--- MATERIAL FOR THIS TASK ---
++++++++

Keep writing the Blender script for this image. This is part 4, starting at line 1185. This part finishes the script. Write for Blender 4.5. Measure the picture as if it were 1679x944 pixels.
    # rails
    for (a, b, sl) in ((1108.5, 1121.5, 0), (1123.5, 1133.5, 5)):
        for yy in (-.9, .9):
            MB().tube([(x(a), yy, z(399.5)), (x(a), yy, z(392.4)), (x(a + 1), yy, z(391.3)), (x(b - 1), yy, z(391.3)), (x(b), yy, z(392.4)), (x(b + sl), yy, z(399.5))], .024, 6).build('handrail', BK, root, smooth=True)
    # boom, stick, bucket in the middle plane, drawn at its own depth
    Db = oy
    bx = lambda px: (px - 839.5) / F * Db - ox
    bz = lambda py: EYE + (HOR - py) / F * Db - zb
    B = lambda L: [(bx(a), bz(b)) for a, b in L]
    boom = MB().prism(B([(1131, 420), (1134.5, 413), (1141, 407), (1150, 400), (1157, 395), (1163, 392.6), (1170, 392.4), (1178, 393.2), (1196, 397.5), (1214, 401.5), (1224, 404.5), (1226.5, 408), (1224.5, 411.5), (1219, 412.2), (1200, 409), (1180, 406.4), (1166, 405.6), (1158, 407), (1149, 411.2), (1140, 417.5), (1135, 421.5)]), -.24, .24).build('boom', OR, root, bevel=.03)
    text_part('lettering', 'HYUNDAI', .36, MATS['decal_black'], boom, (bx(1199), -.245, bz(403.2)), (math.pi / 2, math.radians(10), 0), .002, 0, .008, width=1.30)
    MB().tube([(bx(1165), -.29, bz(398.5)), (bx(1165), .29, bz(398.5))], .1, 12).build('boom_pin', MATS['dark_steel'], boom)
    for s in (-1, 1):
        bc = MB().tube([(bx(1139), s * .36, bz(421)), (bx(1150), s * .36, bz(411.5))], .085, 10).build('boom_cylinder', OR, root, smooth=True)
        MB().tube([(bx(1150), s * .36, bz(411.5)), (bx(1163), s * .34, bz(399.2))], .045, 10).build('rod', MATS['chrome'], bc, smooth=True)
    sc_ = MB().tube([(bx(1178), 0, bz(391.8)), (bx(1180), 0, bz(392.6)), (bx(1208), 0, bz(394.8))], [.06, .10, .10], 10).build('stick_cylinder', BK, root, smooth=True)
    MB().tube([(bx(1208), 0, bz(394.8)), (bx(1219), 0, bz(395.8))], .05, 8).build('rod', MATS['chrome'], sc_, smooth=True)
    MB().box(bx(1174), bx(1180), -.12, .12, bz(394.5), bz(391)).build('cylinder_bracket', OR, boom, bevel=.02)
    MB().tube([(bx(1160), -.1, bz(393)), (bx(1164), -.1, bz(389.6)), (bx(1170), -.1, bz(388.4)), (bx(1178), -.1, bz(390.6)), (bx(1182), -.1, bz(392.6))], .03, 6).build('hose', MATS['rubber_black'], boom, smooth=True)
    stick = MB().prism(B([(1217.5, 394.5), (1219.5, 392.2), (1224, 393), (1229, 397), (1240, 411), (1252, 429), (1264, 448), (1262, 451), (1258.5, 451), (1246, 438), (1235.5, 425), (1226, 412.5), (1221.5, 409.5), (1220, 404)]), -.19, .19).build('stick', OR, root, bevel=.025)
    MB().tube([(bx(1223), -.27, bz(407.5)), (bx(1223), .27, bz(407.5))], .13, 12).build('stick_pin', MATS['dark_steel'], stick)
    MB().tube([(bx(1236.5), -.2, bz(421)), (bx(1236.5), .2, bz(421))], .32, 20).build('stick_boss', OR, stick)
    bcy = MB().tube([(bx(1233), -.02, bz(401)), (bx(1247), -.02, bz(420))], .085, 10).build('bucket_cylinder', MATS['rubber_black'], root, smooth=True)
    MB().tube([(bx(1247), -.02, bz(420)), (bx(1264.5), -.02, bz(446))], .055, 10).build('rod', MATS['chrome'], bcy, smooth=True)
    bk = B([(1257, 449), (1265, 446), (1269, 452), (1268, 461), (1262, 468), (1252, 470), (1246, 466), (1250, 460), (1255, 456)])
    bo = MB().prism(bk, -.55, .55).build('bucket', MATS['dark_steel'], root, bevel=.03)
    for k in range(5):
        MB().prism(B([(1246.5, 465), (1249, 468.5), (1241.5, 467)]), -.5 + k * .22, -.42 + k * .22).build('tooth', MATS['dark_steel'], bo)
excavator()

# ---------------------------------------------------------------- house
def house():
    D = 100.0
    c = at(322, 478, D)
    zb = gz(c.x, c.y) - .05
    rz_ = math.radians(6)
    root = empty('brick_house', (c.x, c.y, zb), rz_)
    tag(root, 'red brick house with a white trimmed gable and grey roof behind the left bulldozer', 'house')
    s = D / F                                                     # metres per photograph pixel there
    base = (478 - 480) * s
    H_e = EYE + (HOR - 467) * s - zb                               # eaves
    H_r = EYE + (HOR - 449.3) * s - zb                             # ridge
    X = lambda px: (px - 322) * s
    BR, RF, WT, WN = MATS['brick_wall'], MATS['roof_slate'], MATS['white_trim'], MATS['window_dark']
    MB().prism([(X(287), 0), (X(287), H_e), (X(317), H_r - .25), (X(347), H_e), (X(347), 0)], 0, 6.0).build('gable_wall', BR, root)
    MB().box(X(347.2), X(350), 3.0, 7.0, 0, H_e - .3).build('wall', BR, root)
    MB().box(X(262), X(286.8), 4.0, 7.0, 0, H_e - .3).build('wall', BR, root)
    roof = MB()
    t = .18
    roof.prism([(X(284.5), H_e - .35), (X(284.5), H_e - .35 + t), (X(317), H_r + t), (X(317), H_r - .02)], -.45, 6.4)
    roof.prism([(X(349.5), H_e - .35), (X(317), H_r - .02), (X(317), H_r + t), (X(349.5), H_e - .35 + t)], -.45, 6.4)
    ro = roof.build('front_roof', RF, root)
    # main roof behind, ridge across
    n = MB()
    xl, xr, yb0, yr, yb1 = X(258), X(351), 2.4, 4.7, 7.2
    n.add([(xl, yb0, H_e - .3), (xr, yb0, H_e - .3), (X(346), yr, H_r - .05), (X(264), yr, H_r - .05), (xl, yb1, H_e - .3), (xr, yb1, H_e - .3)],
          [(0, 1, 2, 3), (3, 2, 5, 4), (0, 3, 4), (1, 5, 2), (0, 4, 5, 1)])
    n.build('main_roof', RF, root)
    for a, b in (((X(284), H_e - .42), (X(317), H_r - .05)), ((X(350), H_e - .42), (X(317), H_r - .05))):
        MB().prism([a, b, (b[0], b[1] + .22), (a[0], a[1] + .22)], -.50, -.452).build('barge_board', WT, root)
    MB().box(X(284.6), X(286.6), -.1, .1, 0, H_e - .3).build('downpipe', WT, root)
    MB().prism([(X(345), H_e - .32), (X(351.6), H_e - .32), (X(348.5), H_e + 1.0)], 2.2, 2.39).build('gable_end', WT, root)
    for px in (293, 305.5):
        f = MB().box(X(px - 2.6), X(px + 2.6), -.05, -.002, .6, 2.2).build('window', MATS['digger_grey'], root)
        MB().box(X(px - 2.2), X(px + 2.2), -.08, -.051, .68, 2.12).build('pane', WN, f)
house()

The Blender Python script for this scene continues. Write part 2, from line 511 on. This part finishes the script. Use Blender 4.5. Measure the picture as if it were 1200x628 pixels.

++++++++

--- TASK PROMPT ---
Each line of the listing should be echoed back exactly.

--- WRITTEN SOLUTION ---
Keep writing the Blender script for this image. This is part 4, starting at line 1185. This part finishes the script. Write for Blender 4.5. Measure the picture as if it were 1679x944 pixels.
    # rails
    for (a, b, sl) in ((1108.5, 1121.5, 0), (1123.5, 1133.5, 5)):
        for yy in (-.9, .9):
            MB().tube([(x(a), yy, z(399.5)), (x(a), yy, z(392.4)), (x(a + 1), yy, z(391.3)), (x(b - 1), yy, z(391.3)), (x(b), yy, z(392.4)), (x(b + sl), yy, z(399.5))], .024, 6).build('handrail', BK, root, smooth=True)
    # boom, stick, bucket in the middle plane, drawn at its own depth
    Db = oy
    bx = lambda px: (px - 839.5) / F * Db - ox
    bz = lambda py: EYE + (HOR - py) / F * Db - zb
    B = lambda L: [(bx(a), bz(b)) for a, b in L]
    boom = MB().prism(B([(1131, 420), (1134.5, 413), (1141, 407), (1150, 400), (1157, 395), (1163, 392.6), (1170, 392.4), (1178, 393.2), (1196, 397.5), (1214, 401.5), (1224, 404.5), (1226.5, 408), (1224.5, 411.5), (1219, 412.2), (1200, 409), (1180, 406.4), (1166, 405.6), (1158, 407), (1149, 411.2), (1140, 417.5), (1135, 421.5)]), -.24, .24).build('boom', OR, root, bevel=.03)
    text_part('lettering', 'HYUNDAI', .36, MATS['decal_black'], boom, (bx(1199), -.245, bz(403.2)), (math.pi / 2, math.radians(10), 0), .002, 0, .008, width=1.30)
    MB().tube([(bx(1165), -.29, bz(398.5)), (bx(1165), .29, bz(398.5))], .1, 12).build('boom_pin', MATS['dark_steel'], boom)
    for s in (-1, 1):
        bc = MB().tube([(bx(1139), s * .36, bz(421)), (bx(1150), s * .36, bz(411.5))], .085, 10).build('boom_cylinder', OR, root, smooth=True)
        MB().tube([(bx(1150), s * .36, bz(411.5)), (bx(1163), s * .34, bz(399.2))], .045, 10).build('rod', MATS['chrome'], bc, smooth=True)
    sc_ = MB().tube([(bx(1178), 0, bz(391.8)), (bx(1180), 0, bz(392.6)), (bx(1208), 0, bz(394.8))], [.06, .10, .10], 10).build('stick_cylinder', BK, root, smooth=True)
    MB().tube([(bx(1208), 0, bz(394.8)), (bx(1219), 0, bz(395.8))], .05, 8).build('rod', MATS['chrome'], sc_, smooth=True)
    MB().box(bx(1174), bx(1180), -.12, .12, bz(394.5), bz(391)).build('cylinder_bracket', OR, boom, bevel=.02)
    MB().tube([(bx(1160), -.1, bz(393)), (bx(1164), -.1, bz(389.6)), (bx(1170), -.1, bz(388.4)), (bx(1178), -.1, bz(390.6)), (bx(1182), -.1, bz(392.6))], .03, 6).build('hose', MATS['rubber_black'], boom, smooth=True)
    stick = MB().prism(B([(1217.5, 394.5), (1219.5, 392.2), (1224, 393), (1229, 397), (1240, 411), (1252, 429), (1264, 448), (1262, 451), (1258.5, 451), (1246, 438), (1235.5, 425), (1226, 412.5), (1221.5, 409.5), (1220, 404)]), -.19, .19).build('stick', OR, root, bevel=.025)
    MB().tube([(bx(1223), -.27, bz(407.5)), (bx(1223), .27, bz(407.5))], .13, 12).build('stick_pin', MATS['dark_steel'], stick)
    MB().tube([(bx(1236.5), -.2, bz(421)), (bx(1236.5), .2, bz(421))], .32, 20).build('stick_boss', OR, stick)
    bcy = MB().tube([(bx(1233), -.02, bz(401)), (bx(1247), -.02, bz(420))], .085, 10).build('bucket_cylinder', MATS['rubber_black'], root, smooth=True)
    MB().tube([(bx(1247), -.02, bz(420)), (bx(1264.5), -.02, bz(446))], .055, 10).build('rod', MATS['chrome'], bcy, smooth=True)
    bk = B([(1257, 449), (1265, 446), (1269, 452), (1268, 461), (1262, 468), (1252, 470), (1246, 466), (1250, 460), (1255, 456)])
    bo = MB().prism(bk, -.55, .55).build('bucket', MATS['dark_steel'], root, bevel=.03)
    for k in range(5):
        MB().prism(B([(1246.5, 465), (1249, 468.5), (1241.5, 467)]), -.5 + k * .22, -.42 + k * .22).build('tooth', MATS['dark_steel'], bo)
excavator()

# ---------------------------------------------------------------- house
def house():
    D = 100.0
    c = at(322, 478, D)
    zb = gz(c.x, c.y) - .05
    rz_ = math.radians(6)
    root = empty('brick_house', (c.x, c.y, zb), rz_)
    tag(root, 'red brick house with a white trimmed gable and grey roof behind the left bulldozer', 'house')
    s = D / F                                                     # metres per photograph pixel there
    base = (478 - 480) * s
    H_e = EYE + (HOR - 467) * s - zb                               # eaves
    H_r = EYE + (HOR - 449.3) * s - zb                             # ridge
    X = lambda px: (px - 322) * s
    BR, RF, WT, WN = MATS['brick_wall'], MATS['roof_slate'], MATS['white_trim'], MATS['window_dark']
    MB().prism([(X(287), 0), (X(287), H_e), (X(317), H_r - .25), (X(347), H_e), (X(347), 0)], 0, 6.0).build('gable_wall', BR, root)
    MB().box(X(347.2), X(350), 3.0, 7.0, 0, H_e - .3).build('wall', BR, root)
    MB().box(X(262), X(286.8), 4.0, 7.0, 0, H_e - .3).build('wall', BR, root)
    roof = MB()
    t = .18
    roof.prism([(X(284.5), H_e - .35), (X(284.5), H_e - .35 + t), (X(317), H_r + t), (X(317), H_r - .02)], -.45, 6.4)
    roof.prism([(X(349.5), H_e - .35), (X(317), H_r - .02), (X(317), H_r + t), (X(349.5), H_e - .35 + t)], -.45, 6.4)
    ro = roof.build('front_roof', RF, root)
    # main roof behind, ridge across
    n = MB()
    xl, xr, yb0, yr, yb1 = X(258), X(351), 2.4, 4.7, 7.2
    n.add([(xl, yb0, H_e - .3), (xr, yb0, H_e - .3), (X(346), yr, H_r - .05), (X(264), yr, H_r - .05), (xl, yb1, H_e - .3), (xr, yb1, H_e - .3)],
          [(0, 1, 2, 3), (3, 2, 5, 4), (0, 3, 4), (1, 5, 2), (0, 4, 5, 1)])
    n.build('main_roof', RF, root)
    for a, b in (((X(284), H_e - .42), (X(317), H_r - .05)), ((X(350), H_e - .42), (X(317), H_r - .05))):
        MB().prism([a, b, (b[0], b[1] + .22), (a[0], a[1] + .22)], -.50, -.452).build('barge_board', WT, root)
    MB().box(X(284.6), X(286.6), -.1, .1, 0, H_e - .3).build('downpipe', WT, root)
    MB().prism([(X(345), H_e - .32), (X(351.6), H_e - .32), (X(348.5), H_e + 1.0)], 2.2, 2.39).build('gable_end', WT, root)
    for px in (293, 305.5):
        f = MB().box(X(px - 2.6), X(px + 2.6), -.05, -.002, .6, 2.2).build('window', MATS['digger_grey'], root)
        MB().box(X(px - 2.2), X(px + 2.2), -.08, -.051, .68, 2.12).build('pane', WN, f)
house()

The Blender Python script for this scene continues. Write part 2, from line 511 on. This part finishes the script. Use Blender 4.5. Measure the picture as if it were 1200x628 pixels.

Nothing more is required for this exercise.